Since 1 January 2025, every heavy-duty vehicle (HDV) that emits no tail-pipe CO₂—whether battery-electric, hydrogen fuel-cell or certified hydrogen combustion—can clock up motorway kilometres in Germany without paying a cent in LKW-Maut. The waiver covers vehicles whose technically permissible maximum laden mass (TPMLM) exceeds 4.25 t and runs until 31 December 2025. Vehicles at or below that 4.25-tonne threshold keep the privilege permanently.

Who qualifies and what paperwork proves it
Germany’s toll computers within its toll systems in Europe do not guess; they rely on clear data. To be recognised as toll-free in 2025, a truck must meet all of the following conditions:
- Propulsion – The drivetrain must be purely electric (battery or fuel cell) or hydrogen-only. Toll Collect classifies such rigs in CO₂ Class 5, the category reserved for zero-emission HDVs.
- Weight – For the temporary 2025 waiver, the vehicle must weigh over 4.25 tons. Lighter electric rigids remain exempt indefinitely.
- Registration document – In the German registration certificate (Zulassungsbescheinigung Teil I) field P.3 must expressly state the fuel type “Elektro”, “Wasserstoff” or “Brennstoffzelle”.
- On-Board Unit (OBU) – Even toll-free trucks must keep an active OBU or EETS device so gantry cameras can match the licence plate to CO₂ Class 5. Satellite OBUs remain the standard for automated distance measurement.
If any element is missing—most often the CO₂-class flag in the OBU profile—the system defaults to the normal tariff and back-charges the route retrospectively.
What the exemption is worth in hard cash
To understand the impact, compare today’s diesel tariff with the zero rate. A Euro VI tractor-trailer above 18 t with five axles currently attracts 34.8 c per kilometre according to the official tariff table in force since 1 July 2024.
A fleet operating one such diesel vehicle over 100 000 km would therefore send €34 800 to Toll Collect in 2025. Running the same mileage with an electric or hydrogen truck eliminates the entire amount. At a higher utilisation of 140 000 km, the avoided toll climbs to almost €49 000 per unit—enough to offset roughly half of an annual lease on a battery-electric tractor or the bulk of a hydrogen supply contract for a fuel-cell rig.
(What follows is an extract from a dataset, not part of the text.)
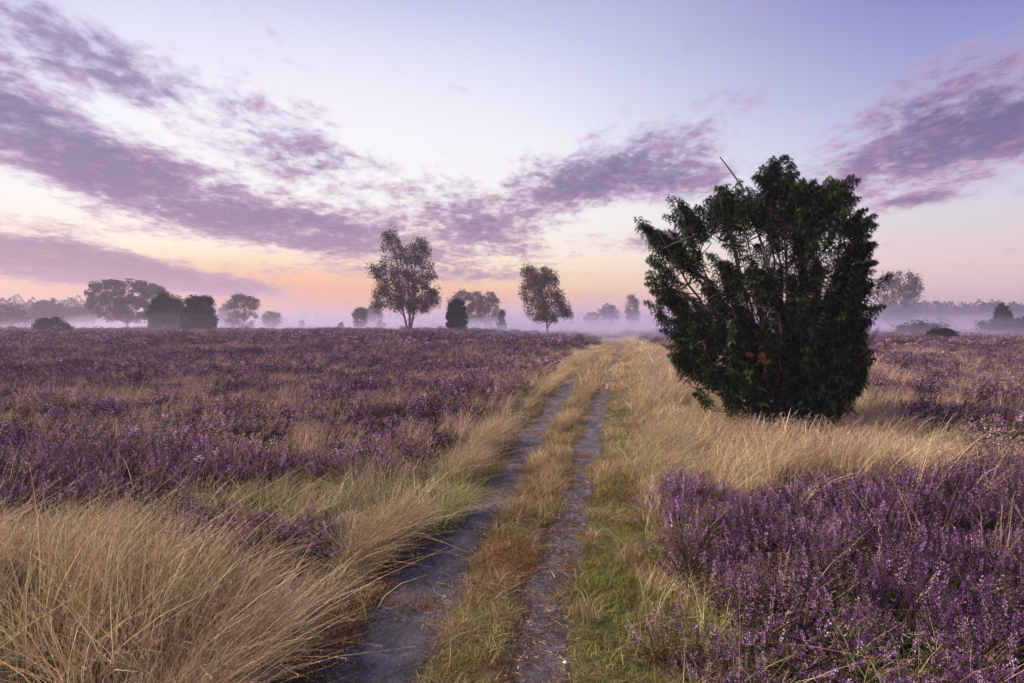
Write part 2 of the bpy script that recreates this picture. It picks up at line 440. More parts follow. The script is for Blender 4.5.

Multiply that figure by the number of zero-emission trucks on the books and the savings quickly reach mid-six-digit territory. A ten-unit long-haul e-fleet covering 120 000 km each side-steps just over €417 000 in toll outlay during 2025.
What happens after New Year’s Eve 2025?
Legislation already on the books states that, from 1 January 2026, zero-emission HDVs will move to a 75 percent reduction on the infrastructure component of the tariff, while still paying the small noise-and-air charges. In other words, they will be billed for roughly one quarter of the diesel rate: seven to nine euro-cents per kilometre on the heaviest axle configurations.
Berlin has reserved the right to extend the full waiver if uptake remains lower than climate targets demand, but hauliers should plan finance models on the conservative assumption that a partial toll will return in 2026.
How to register a new vehicle in practice
- Gather the documents—scans of the registration certificate showing the zero-emission fuel code and TPMLM.
- Upload to the Toll-Collect or EETS portal and select CO₂ Class 5. Processing usually completes within two to three working days.
- Check OBU firmware—older devices shipped before mid-2023 may need a workshop update to display the new CO₂ classes.
- Carry the email confirmation—roadside enforcement units can query the database, but often ask drivers to produce the PDF on the spot.
Operational levers to pull in 2025
- Route allocation – Prioritise zero-emission trucks on high-toll corridors such as the A3 (Lower Rhine–Bavaria), A5 (Hesse–Baden-Württemberg), and A9 (Berlin–Munich).
- Pricing strategy – Pass part of the toll saving to shippers to win tenders; a 6–8 % rate cut on domestic German lanes keeps margins intact.
- Contract clauses – Negotiate indexation that references any future CO₂-based toll for Class 5 vehicles, hedging against the 2026 step-change.
- Cap-ex planning – The 12-month toll-free window shortens total-cost-of-ownership payback to as little as four years on intensive line-haul duty cycles, tipping procurement decisions firmly toward battery and hydrogen options.
Key takeaway for 2025 budgets
For the next twelve months, every kilometre your electric or hydrogen truck drives on German toll roads carries a €0.00 price tag, backed by Federal law. Whether you use the breathing space to trial a single e-tractor or to scale an entire low-carbon fleet, the exemption represents a once-in-a-generation cost lever that smart carriers will seize while it lasts.